Meanwhile, my clams have settled in for the winter. Not deep, maybe 2 or 3 inches deeper than July, but still deeper, clammed up tight, waiting for the water to warm. Deep for a clam, though.
We still have a few stalks of Brussels sprouts growing, still with a few tiny sprouts left.
At this moment, the tide is just starting to rise again on the mudflats, under a crescent moon dancing between wintry clouds low in the west. The clams are there, under the black water glistening from the sliver of moonlight, as they have been before we came, as they will be when we're gone.
In a few more hours, a few feet of water will rise over the clams, then recede again before dawn.
***
We can teach about tides and the moon, we can talk of gravity, but until a child wrestles a clam from the mud, she knows nothing about them.
Most of what we teach, or pretend to teach, means nothing to a child, but often, sadly, nothing to the teacher as well.
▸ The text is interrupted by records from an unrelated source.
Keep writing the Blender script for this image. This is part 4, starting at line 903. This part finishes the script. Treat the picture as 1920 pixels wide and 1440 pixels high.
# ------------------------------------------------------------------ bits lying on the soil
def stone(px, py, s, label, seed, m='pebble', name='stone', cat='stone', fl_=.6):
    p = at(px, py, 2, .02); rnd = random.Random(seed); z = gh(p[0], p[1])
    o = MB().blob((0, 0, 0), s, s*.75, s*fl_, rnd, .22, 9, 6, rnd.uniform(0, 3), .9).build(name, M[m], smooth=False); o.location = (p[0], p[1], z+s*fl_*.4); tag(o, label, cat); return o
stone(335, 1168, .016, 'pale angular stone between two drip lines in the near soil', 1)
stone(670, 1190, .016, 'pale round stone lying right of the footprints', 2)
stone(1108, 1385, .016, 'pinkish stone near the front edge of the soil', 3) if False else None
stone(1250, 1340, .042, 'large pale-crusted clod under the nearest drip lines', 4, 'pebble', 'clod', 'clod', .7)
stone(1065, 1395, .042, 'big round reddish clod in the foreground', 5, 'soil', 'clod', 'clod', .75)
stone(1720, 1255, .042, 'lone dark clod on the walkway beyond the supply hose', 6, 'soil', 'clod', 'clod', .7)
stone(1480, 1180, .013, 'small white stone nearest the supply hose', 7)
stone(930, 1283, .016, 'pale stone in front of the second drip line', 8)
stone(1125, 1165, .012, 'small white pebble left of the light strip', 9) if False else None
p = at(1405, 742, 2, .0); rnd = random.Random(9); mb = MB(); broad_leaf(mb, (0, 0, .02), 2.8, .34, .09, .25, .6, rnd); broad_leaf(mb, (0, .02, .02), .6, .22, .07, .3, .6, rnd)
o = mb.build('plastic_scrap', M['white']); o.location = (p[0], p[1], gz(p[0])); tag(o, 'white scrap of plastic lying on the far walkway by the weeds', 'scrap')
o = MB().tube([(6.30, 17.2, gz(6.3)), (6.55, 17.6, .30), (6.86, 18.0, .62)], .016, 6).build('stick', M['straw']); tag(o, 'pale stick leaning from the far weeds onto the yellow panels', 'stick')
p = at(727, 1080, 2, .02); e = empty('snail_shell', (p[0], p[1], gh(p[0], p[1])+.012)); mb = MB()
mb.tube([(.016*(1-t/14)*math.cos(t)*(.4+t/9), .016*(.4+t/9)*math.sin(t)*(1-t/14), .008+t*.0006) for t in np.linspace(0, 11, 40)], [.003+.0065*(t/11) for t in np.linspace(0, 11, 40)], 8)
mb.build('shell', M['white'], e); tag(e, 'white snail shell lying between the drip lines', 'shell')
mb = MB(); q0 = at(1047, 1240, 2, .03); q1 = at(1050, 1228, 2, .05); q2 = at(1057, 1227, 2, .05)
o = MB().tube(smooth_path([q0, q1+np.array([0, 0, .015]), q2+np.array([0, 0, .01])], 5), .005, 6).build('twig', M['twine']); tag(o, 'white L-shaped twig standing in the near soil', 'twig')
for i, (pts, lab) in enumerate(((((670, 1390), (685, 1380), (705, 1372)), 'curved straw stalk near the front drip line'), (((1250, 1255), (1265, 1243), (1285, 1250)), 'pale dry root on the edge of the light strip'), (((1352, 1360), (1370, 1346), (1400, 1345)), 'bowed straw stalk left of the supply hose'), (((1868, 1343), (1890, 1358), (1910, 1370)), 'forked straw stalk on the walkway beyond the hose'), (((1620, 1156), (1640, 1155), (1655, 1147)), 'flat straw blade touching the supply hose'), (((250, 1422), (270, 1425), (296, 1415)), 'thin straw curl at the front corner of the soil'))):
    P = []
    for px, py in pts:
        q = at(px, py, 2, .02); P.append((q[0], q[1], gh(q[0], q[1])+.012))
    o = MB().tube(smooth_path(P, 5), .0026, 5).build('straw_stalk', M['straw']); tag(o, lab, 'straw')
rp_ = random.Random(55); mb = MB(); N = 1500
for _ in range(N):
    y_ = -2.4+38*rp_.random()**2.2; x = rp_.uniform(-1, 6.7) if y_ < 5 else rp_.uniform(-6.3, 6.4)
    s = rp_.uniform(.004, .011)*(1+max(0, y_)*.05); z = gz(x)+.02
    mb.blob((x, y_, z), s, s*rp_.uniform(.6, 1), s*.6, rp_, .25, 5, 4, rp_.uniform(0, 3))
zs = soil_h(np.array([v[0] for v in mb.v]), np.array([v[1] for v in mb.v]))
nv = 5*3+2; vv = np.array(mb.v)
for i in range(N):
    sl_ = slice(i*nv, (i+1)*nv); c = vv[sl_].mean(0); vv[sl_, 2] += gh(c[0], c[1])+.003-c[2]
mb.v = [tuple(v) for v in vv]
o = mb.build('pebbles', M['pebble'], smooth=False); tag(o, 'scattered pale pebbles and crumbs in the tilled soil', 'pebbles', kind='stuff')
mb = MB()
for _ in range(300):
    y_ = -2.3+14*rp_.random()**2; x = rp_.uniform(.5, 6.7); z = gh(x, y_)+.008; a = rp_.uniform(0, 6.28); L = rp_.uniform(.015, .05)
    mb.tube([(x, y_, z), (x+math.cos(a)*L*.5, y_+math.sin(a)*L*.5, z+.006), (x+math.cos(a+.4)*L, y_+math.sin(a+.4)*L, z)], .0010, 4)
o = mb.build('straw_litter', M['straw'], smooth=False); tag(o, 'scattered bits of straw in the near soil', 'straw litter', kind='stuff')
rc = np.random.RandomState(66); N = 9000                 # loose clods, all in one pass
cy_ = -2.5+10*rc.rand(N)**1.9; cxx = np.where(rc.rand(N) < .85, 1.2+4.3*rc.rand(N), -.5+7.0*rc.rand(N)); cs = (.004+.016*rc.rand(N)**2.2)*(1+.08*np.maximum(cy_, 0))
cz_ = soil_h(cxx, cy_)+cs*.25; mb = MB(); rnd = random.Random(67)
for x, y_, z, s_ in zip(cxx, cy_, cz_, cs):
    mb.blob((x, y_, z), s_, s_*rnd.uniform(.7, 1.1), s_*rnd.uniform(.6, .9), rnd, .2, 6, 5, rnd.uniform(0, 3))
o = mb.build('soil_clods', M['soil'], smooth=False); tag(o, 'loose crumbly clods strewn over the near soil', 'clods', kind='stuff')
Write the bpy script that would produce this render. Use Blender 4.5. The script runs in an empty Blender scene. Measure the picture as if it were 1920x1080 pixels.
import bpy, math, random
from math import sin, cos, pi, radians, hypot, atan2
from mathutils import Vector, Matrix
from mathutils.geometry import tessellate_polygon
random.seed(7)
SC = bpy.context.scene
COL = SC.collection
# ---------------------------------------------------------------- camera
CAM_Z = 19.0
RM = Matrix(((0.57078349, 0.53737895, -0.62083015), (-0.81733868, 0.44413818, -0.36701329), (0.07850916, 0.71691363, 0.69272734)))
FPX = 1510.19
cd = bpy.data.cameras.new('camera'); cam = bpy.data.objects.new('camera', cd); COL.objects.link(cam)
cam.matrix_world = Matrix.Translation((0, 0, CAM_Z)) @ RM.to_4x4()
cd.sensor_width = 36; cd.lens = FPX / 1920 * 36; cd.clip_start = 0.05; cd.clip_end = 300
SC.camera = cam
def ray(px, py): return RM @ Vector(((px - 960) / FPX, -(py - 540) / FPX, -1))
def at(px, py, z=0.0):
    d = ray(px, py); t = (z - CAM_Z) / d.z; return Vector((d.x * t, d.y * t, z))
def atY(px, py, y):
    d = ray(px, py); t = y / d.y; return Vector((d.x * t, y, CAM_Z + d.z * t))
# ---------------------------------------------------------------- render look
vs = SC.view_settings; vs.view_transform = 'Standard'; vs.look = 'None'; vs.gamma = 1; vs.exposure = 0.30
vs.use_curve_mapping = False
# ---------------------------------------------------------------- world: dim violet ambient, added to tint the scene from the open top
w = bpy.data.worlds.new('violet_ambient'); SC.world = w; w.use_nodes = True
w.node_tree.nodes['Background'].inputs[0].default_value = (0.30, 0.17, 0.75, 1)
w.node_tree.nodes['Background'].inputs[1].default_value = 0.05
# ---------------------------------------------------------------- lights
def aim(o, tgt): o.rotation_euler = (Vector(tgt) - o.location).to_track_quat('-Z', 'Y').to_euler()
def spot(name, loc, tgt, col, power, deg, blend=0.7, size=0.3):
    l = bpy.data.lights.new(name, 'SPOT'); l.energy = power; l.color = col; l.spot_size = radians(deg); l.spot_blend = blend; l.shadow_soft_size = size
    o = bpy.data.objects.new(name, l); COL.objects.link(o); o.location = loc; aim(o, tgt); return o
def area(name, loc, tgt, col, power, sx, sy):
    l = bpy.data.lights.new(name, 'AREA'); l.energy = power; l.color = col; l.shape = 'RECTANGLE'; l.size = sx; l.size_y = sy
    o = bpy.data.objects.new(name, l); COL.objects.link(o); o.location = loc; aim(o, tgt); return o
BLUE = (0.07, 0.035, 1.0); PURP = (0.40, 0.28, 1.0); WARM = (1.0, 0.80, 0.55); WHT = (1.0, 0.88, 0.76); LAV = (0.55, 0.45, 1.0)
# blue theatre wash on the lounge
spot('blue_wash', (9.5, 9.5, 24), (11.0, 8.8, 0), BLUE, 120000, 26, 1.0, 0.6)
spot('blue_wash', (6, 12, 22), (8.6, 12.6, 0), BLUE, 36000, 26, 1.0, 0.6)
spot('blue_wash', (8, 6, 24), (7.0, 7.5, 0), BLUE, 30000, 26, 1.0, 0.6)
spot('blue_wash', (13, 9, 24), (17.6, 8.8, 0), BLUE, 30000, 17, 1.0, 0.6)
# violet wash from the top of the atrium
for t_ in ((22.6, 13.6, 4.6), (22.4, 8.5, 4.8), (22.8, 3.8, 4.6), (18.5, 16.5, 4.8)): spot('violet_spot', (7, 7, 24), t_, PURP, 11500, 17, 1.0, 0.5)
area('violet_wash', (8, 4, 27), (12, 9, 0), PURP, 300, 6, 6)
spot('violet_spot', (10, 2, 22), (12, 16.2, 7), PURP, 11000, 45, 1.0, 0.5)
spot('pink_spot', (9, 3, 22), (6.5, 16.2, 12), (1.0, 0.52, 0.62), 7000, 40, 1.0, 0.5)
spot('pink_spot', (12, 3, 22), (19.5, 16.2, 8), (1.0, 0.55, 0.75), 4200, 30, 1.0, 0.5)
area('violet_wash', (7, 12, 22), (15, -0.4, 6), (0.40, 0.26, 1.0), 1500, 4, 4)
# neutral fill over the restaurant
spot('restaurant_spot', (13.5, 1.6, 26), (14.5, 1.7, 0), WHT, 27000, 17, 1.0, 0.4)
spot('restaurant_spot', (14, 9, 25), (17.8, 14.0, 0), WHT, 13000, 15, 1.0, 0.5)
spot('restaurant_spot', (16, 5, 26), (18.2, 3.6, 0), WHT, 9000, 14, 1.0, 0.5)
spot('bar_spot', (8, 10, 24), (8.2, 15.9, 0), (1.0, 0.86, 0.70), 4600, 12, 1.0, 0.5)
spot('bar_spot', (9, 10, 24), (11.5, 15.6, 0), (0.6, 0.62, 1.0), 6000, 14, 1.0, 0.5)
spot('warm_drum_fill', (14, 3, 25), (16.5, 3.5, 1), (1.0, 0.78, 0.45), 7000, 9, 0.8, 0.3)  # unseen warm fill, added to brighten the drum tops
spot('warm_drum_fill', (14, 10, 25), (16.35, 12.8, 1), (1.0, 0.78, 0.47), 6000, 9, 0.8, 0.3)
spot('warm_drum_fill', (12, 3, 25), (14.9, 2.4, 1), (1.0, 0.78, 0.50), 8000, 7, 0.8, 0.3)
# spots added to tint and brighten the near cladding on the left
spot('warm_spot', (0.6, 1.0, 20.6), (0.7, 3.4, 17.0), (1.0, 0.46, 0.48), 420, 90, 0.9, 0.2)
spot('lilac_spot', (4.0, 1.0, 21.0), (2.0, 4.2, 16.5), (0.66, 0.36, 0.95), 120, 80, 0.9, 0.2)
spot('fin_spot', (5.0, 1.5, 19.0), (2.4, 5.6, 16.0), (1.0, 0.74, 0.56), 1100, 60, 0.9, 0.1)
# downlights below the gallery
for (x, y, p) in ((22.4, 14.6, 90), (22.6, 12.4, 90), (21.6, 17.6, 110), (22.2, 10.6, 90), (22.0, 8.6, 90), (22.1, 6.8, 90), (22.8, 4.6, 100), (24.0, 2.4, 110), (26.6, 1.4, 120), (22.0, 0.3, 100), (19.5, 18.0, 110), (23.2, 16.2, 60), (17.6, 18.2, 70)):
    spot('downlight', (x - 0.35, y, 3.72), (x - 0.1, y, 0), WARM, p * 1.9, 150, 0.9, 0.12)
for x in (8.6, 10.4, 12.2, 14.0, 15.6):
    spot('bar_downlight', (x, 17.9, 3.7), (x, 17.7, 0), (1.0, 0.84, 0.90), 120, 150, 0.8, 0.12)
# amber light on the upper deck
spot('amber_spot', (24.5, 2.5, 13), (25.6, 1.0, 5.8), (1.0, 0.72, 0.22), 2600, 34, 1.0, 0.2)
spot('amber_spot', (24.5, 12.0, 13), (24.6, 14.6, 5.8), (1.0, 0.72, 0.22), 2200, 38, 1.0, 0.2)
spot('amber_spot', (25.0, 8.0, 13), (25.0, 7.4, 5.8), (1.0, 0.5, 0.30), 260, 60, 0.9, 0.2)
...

I know of tides, but not the taiga or the tiger.
I know of quahogs, and reasonably well, but my words and pictures cannot replace an afternoon on the mudflats, the pungent sweet smell of life mingling with death, jolting young noses more familiar with Amber Romance and Axe.
A single afternoon on the flats can be ruined if I emphasize the abstract, especially to a generation that knows only the abstract. So I will pretend to care about mantles and siphons and the economic importance of hard shell clams while I hope that a few of the children get curious about this unknowable universe we've kept hidden from them.
And for the next few weeks, I am trapped in their world, until the crocuses come back.
Thanks to PSE&G, about 150 young adults will get to spend a day on a tidal flat in May.
2 comments:
A refreshing post. Experience life is very important to learning. Thanks for sharing!
- @newfirewithin
Dear Justin,
Thank you for the kind words. The trick (for me, anyway)is how to do this--I wish I had a better answer than one day at the beach.